Having read the C.S. Lewis's Chronicles of Narnia as a child and enjoyed them immensely (one of those stories that take you away from your present reality and then has the courtesy to repeat the favor over several books), I anticipated the release of the movie version in 2005 with some trepidation. Your interaction with a book is often so unique that any movie version has to be a disappointment. Occasionally there are real successes where the new movie carves out its own distinct character but somehow, and often unaccountably, remains true to the source. It is then that you end up with two separate enjoyments, the movie and the book, separate but related.
More often though, the movie is more or less derivative of the original story and then you are left debating about how the weighting of this theme was overdone, how that sub-plot was overlooked altogether, how a secondary character was portrayed inconsistently with your reading of them, etc. Your judgment of the movie becomes a function of the extent to which it is closely correlated or not (Cheaper by the Dozen) to the original book.
You look forward to those occasions when the derivative movie reinforces your reading experience, often serving as the catalyst to go back and re-enjoy the book. You dread when the celluloid rendition besmirches a recollected story by its ham-fisted rendition.
And yet it is a little more complicated than that. I was struck by this last night.
When the Chronicles movie came out a couple of years ago we took all three kids to see it as they had all read and enjoyed the books. The net of the post-viewing discussion was that the filming was beautiful and that while the producers had clearly made the effort to adhere to a pretty nuanced and layered story as closely as possible and had done a fair job of doing so, it was definitely a derivative movie and that the power of the memory of the books would definitely outweigh that of the movie.
Last night the Chronicles were on TV and my daughter very much wanted to see it again and so we re-watched. Nothing in the second viewing changed my assessment from the first. However, I was struck by just how visually powerful some of the scenes were. Lucy stumbling through the closet into Narnia's winter, the lamp post, the Edwardian decorations of Mr. Tumnus' home, the wretchedly drained-of-color forecourt of the White Witches palace, the rich panoply of Aslan's army.
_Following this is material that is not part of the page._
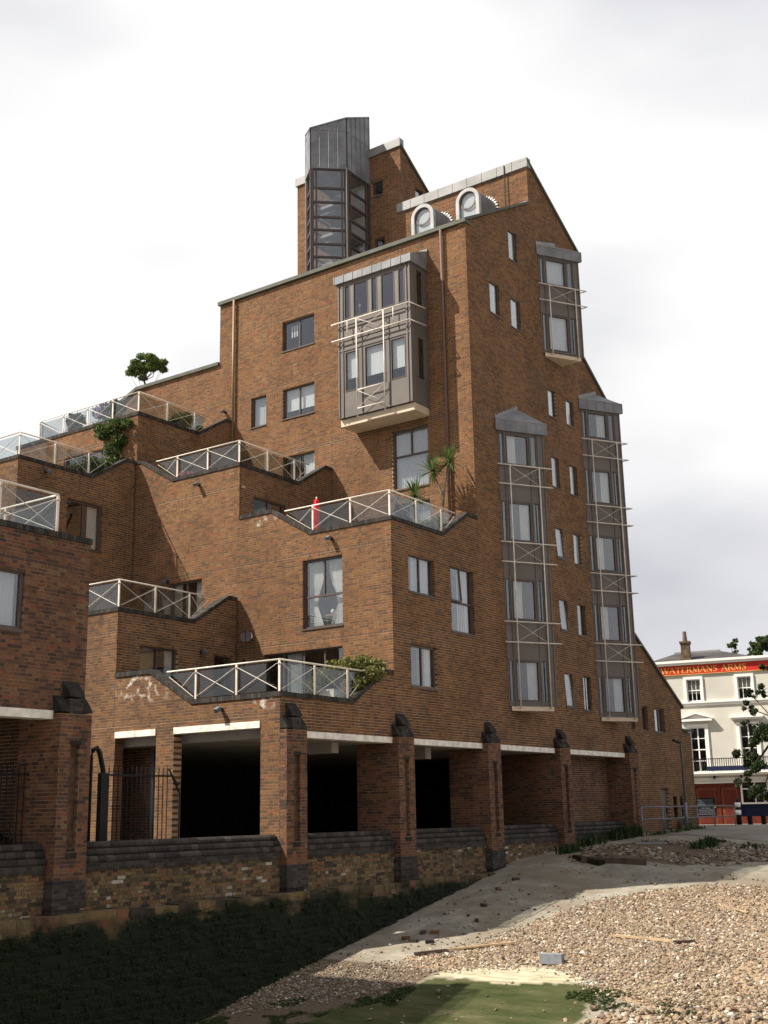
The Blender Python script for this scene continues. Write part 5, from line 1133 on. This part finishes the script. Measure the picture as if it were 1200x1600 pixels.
MB().tube([pp(1.88, 8.62, -.52), pp(1.88, 8.86, -.52), pp(1.88, 8.90, -.52), pp(1.88, 9.16, -.52)], .13, 10, .10).build('chimney_pot', 'terracotta', ro)

# ------------------------------------------------------------------ street furniture
t = thing('street_lamp', 'slim grey lamp post with dark angled lantern beside the dark service door', 'street lamp', (23.05, -1.0, -.78))
MB().tube([(23.05,-1.0,-.8),(23.05,-1.0,.2)], .065, 10).tube([(23.05,-1.0,.2),(23.05,-1.0,2.42),(22.95,-.98,2.47)], .045, 10, .035).build('post', 'galv', t, True)
lm = MB(); lm.hexa([(22.98,-1.08,2.44),(22.98,-.92,2.44),(22.98,-.92,2.52),(22.98,-1.08,2.52)], [(22.35,-1.06,2.52),(22.35,-.94,2.52),(22.35,-.95,2.58),(22.35,-1.05,2.58)]); lm.build('lantern', 'black', t)
t = thing('guard_rail', 'grey galvanised two-bar pedestrian guard rail beside the lamp post', 'railing', (24, -.7, -.8))
ps = [(19.3,-.80),(21.3,-.78),(23.2,-.74),(25.0,-.70),(27.0,-.65),(29.6,-.60)]
for i, (x, y) in enumerate(ps): MB().tube([(x, y, -1.0 if x < 21 else -.85), (x, y, .05)], .026, 7).build('post', 'galv', t, True)
for z in (.05, -.38): MB().tube([(x, y, z) for x, y in ps], .024, 7).build('bar', 'galv', t, True)
t = thing('bollard', 'black bollard with two white bands standing in front of the pub', 'bollard', (30, -.63, -.76))
MB().tube([(30,-.63,-.78),(30,-.63,.22)], .12, 14, .09).tube([(30,-.63,.22),(30,-.63,.28),(30,-.63,.36)], .075, 14, .03).build('post', 'black', t, True)
for z in (-.34, -.02): MB().tube([(30,-.63,z),(30,-.63,z+.20)], .122, 14, .117).build('band', 'white', t, True)
t = thing('barrier', 'dark navy slab-like barrier on two stubby legs behind the bollard', 'barrier', (31, -1.0, -.77))
MB().box(30.96, 31.16, -2.6, -.30, -.42, .04).box(30.9, 31.2, -2.65, -.05, .04, .10).build('board', 'navy', t)
for y in (-.75, -1.35, -2.3): MB().box(31.0, 31.14, y-.09, y+.09, -.8, -.42).build('leg', 'black', t)

# iron railings beside the arcade
def railing(label, u0, u1, y, z0, z1, n, group=None):
    t = thing('iron_railing', label, 'railing', (u0, y, z0), group)
    pr = MB().tube([(0,0,0),(0,0,z1-z0)], .013, 5).tube([(0,0,z1-z0),(0,0,z1-z0+.10)], .016, 5, .002)
    first = None
    for k in range(n):
        x = u0+(u1-u0)*k/(n-1)
        if first is None:
            m2 = MB(); m2.v = [(a+x, b+y, c+z0) for a, b, c in pr.v]; m2.f = pr.f; m2.t = pr.t; first = m2.build('bar', 'black', t)
        else: o = first.copy(); COL.objects.link(o); o.parent = t; o.location = (x-u0, 0, 0)
    for z in (z1-.12, z0+.1): MB().box(u0-.1, u1+.1, y-.015, y+.015, z-.02, z+.02).build('rail', 'black', t)
    return t
rl = railing('black iron spear-topped railing behind the river wall, in front of the sunlit pier', -4.35, -2.45, 1.3, -.9, 1.05, 15)
MB().tube([(-2.35,1.3,1.0),(-2.05,1.3,.55),(-2.05,1.3,-1.2)], .022, 6).tube([(-2.42,1.3,1.1),(-2.1,1.3,.72)], .018, 6).build('stay', 'black', rl)
railing('black iron railing in the dark bay under the nearest brick block', -9.6, -7.0, .62, -.9, 1.0, 20)
t = thing('gate_post', 'black bent tubular gate post beside the nearest brick pier', 'gate post', (-5.0, .9, -1.3))
MB().tube([(-5.10,.9,-1.3),(-5.10,.9,1.25),(-5.04,.9,1.42),(-4.94,.9,1.47),(-4.86,.9,1.38),(-4.74,.9,1.0),(-4.72,.9,.7)], .055, 9).build('tube', 'black', t, True)
MB().box(-4.83, -4.62, .84, .96, -1.3, .95).build('leaf_frame', 'black', t)

# car under the nearest block
t = thing('parked_car', 'dark car parked in the gloom behind the railing under the nearest block', 'car', (-7.15, 2.9, -1.3))
def ct(p, w, q): return (-7.15+w, 2.9+p, -1.3+q)
prof = [(-2.05,.28),(-2.1,.62),(-1.9,.82),(-.95,.96),(-.30,1.42),(.9,1.46),(1.7,1.02),(2.1,.95),(2.12,.35)]
hw = lambda q: .62 if q > 1 else .80
MB().hexa([ct(p, -hw(q), q) for p, q in prof], [ct(p, hw(q), q) for p, q in prof]).build('body', 'carpaint', t)
for w in (-.56, .56): MB().ball(ct(-2.02, w, .68), .15, 1.2, .5, .6, 10, 6).build('headlight', 'lamp', t, True)
MB().hexa([ct(-.90,-.66,1.00), ct(-.90,.66,1.00), ct(-.36,.56,1.38), ct(-.36,-.56,1.38)], [ct(-.93,-.66,1.02), ct(-.93,.66,1.02), ct(-.39,.56,1.40), ct(-.39,-.56,1.40)]).build('windscreen', 'lamp', t)  # pale colour stands in for sky reflected in the windscreen
MB().hexa([ct(-2.12,-.26,.42), ct(-2.12,.26,.42), ct(-2.12,.26,.53), ct(-2.12,-.26,.53)], [ct(-2.14,-.26,.42), ct(-2.14,.26,.42), ct(-2.14,.26,.53), ct(-2.14,-.26,.53)]).build('number_plate', 'white', t)
for p in (-1.35, 1.35):
    for w in (-.80, .62): MB().tube([ct(p, w, .30), ct(p, w+.18, .30)], .30, 14).build('wheel', 'tyre', t)

# ------------------------------------------------------------------ plants and things on the terraces
def palm(label, base, heads, name='cordyline'):
    t = thing(name, label, 'palm', base); mb = MB()
    for pts in heads: mb.tube(pts, .045, 7, .03)
    mb.build('trunk', 'palmbark', t, True)
    V = []; F = []; T = []
    for pts in heads:
        c = Vector(pts[-1])
        for k in range(70):
            az = random.uniform(0, 6.283); el = random.uniform(-.7, 1.45); L_ = random.uniform(.48, .80); d = Vector((math.cos(az)*math.cos(el), math.sin(az)*math.cos(el), math.sin(el))); sd_ = d.cross(Vector((0,0,1))).normalized()*.026
            m1 = c+d*L_*.55; e_ = c+d*L_+Vector((0,0,-.10*math.cos(el))); n = len(V); V += [c-sd_*.7, c+sd_*.7, m1-sd_, m1+sd_, e_]; F += [(n, n+1, n+3, n+2), (n+2, n+3, n+4, n+4)]; q = .15+.85*random.random()*(1 if el > 0 else .5); T += [q, q]
    mb = MB(); mb.v = [tuple(v) for v in V]; mb.f = [f if f[2] != f[3] else f[:3] for f in F]; mb.t = T; mb.build('leaves', 'spike', t); return t
palm('small single-headed cordyline palm on the terrace below the large window', (8.7, 1.62, 8.0), [[(8.7,1.62,8.0),(8.7,1.6,9.0),(8.7,1.66,9.95)]])
palm('tall two-headed cordyline palm beside the brown downpipe', (9.0, .85, 8.0), [[(9.0,.85,8.0),(9.0,.80,9.55),(9.0,.84,10.0),(8.95,1.12,10.75)], [(9.0,.80,9.55),(9.02,.72,10.2),(9.02,.52,10.95)]])
# pine on the roof
t = thing('pine_tree', 'small wind-shaped umbrella pine standing against the sky behind the sloping roof parapet', 'tree', (10.3, 16.0, 16.85))
mb = MB(); b0 = (10.3,16.0,16.85); hub = (10.3,16.15,17.75)
mb.tube([b0, (10.3,15.98,17.3), hub], .055, 7, .04); tips = [(16.75,18.15),(16.5,18.35),(16.3,18.5),(16.0,18.58),(15.7,18.52),(15.45,18.45),(15.25,18.3),(16.4,18.2),(15.9,18.3),(15.5,18.2),(16.6,18.05),(16.1,18.25)]
for y, z in tips: mb.tube([hub, (10.3+random.uniform(-.2,.2), (hub[1]+y)/2, (hub[2]+z)/2-.08), (10.3+random.uniform(-.3,.3), y, z)], .022, 5, .01)
for y in (15.0, 15.15, 16.95, 16.6): mb.tube([(10.3,16.0,17.35), (10.3,(16+y)/2,17.45), (10.3,y,18.1)], .012, 4, .006)
mb.build('trunk', 'bark', t, True)
cen = [(10.3+random.uniform(-.45,.45), y+random.uniform(-.14,.14), z+random.uniform(-.08,.12)) for y, z in tips for _ in range(3)]
P, k = clumps(cen, [random.uniform(.13,.23) for _ in cen], 9000, .6, .1); leaf_mesh('crown', P, .07, 'needle', t, aspect=2.6)
b = bush
b('laurel_shrub', 'spreading green and orange shrub spilling over the lowest terrace parapet', (3.9,.75,2.62), [(3.6,.6,3.85),(4.1,.5,3.95),(4.5,.3,3.95),(3.2,.8,3.75),(3.9,.1,3.65),(3.5,.25,3.35),(4.6,.6,4.0),(2.8,.8,3.5),(2.4,.9,3.3),(4.3,.15,3.75)], [.38,.36,.28,.36,.32,.3,.22,.32,.26,.25], 4600, .075, 'leaf_yel', pot=None)
t = thing('stone_planter', 'pale carved stone planter behind the lowest terrace glass', 'planter', (3.0, .62, 2.62))
MB().box(2.62, 3.5, .36, .86, 2.62, 3.22).build('trough', 'stonepot', t); cv = MB()
for k in range(5): cv.tube([(2.7+k*.17+.05*math.cos(a*.7), .345, 2.92+.16*math.sin(a*.7)) for a in range(10)], .018, 5)
cv.build('carving', 'stonepot', t)
b('variegated_shrub', 'pale yellow variegated shrub behind the glass below the two-headed palm', (8.0,.75,7.99), [(7.9,.7,8.6),(8.3,.6,8.75),(7.5,.8,8.45),(8.6,.55,8.7)], [.32,.3,.28,.22], 1700, .085, 'leaf_pale')
b('terrace_shrub', 'round green shrub by the white framed door on the top terrace', (7.6,11.3,13.4), [(7.5,11.2,14.2),(8.0,11.4,14.4),(7.1,11.1,14.0),(8.6,11.3,14.1)], [.35,.34,.3,.26], 1900, .08, 'leaf')
b('flowering_plant', 'low plant with pink flowers behind the middle terrace railing', (5.9,9.2,10.68), [(5.7,9.3,11.35),(5.8,8.9,11.3),(6.0,8.5,11.2)], [.2,.2,.18], 420, .06, 'flower')
b('potted_plant', 'yellow-green potted plant beside the pink flowers on the middle terrace', (5.6,10.0,10.68), [(5.6,10.0,11.3),(5.6,9.8,11.45)], [.2,.2], 380, .07, 'leaf_yel')
b('climbing_rose', 'thin climbing plant against the shaded side wall above the middle terrace', (7.2,10.4,10.68), [(7.2,10.45,11.6),(7.3,10.45,12.1),(7.1,10.45,12.6),(7.3,10.45,11.2)], [.22,.2,.16,.25], 420, .08, 'leaf_yel', stems=3)
b('ivy', 'dark glossy climber hanging down the sunlit wall of the upper block', (4.5,11.7,10.65), [(4.72,11.5,13.35),(4.72,12.1,13.2),(4.72,11.3,12.8),(4.72,11.6,12.5),(4.7,11.5,12.0),(4.68,11.6,11.6),(4.6,11.4,11.2),(4.7,12.3,13.4),(4.72,10.95,13.3)], [.36,.34,.30,.36,.38,.42,.45,.24,.22], 3600, .085, 'leaf', cat='climber')
b('terrace_hedge', 'mass of green shrubs behind the upper left terrace glass', (3.4,11.0,10.65), [(3.2,11.0,11.45),(3.8,11.0,11.5),(4.3,11.0,11.4),(2.6,11.0,11.2),(3.5,11.3,11.7)], [.33,.35,.33,.26,.25], 2300, .08, 'leaf')
b('tree_fern', 'spiky dark plant standing above the topmost terrace railing', (6.2,15.4,13.4), [(6.2,15.4,14.75),(6.3,15.6,14.6)], [.35,.3], 420, .16, 'leaf_dark')
b('mauve_shrub', 'mauve flowered shrub beside the spiky plant on the topmost terrace', (6.4,14.2,13.4), [(6.4,14.4,14.9),(6.4,14.1,14.8),(6.3,13.9,15.0)], [.28,.3,.25], 700, .07, 'mauve')
b('round_shrub', 'round green shrub on the topmost terrace behind the glass', (6.4,13.4,13.4), [(6.4,13.4,14.9),(6.4,13.6,14.4),(6.4,14.2,14.2),(6.4,12.9,14.1)], [.36,.4,.4,.35], 2300, .08, 'leaf')
t = thing('parasol', 'closed red parasol on the terrace behind the glass balustrade', 'parasol', (6.9,4.3,7.99))
MB().tube([(6.9,4.3,7.99),(6.9,4.3,10.0)], .02, 7).build('pole', 'white', t, True)
mb = MB(); n = 12; rings = [(9.96,.015),(9.86,.07),(9.6,.10),(9.2,.075),(8.75,.11)]; vs = []
for z, r in rings:
    for k in range(n): a = 2*math.pi*k/n; rr = r*(1+.3*(k % 2)); vs.append((6.9+rr*math.cos(a), 4.3+rr*math.sin(a), z))
fs = [(i*n+k, i*n+(k+1) % n, (i+1)*n+(k+1) % n, (i+1)*n+k) for i in range(len(rings)-1) for k in range(n)]+[tuple(range(n))]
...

So I end up with the original story line and pleasure from the books intact. That is the memory carried, not the version of the movie. And yet now, in thinking of the parts of the story, there is a visual picture that supplements the reading experience. The producers have rendered a snapshot of those scenes consistent with that which I had created in my head, but theirs has an immediacy and detail which adds one more pleasure.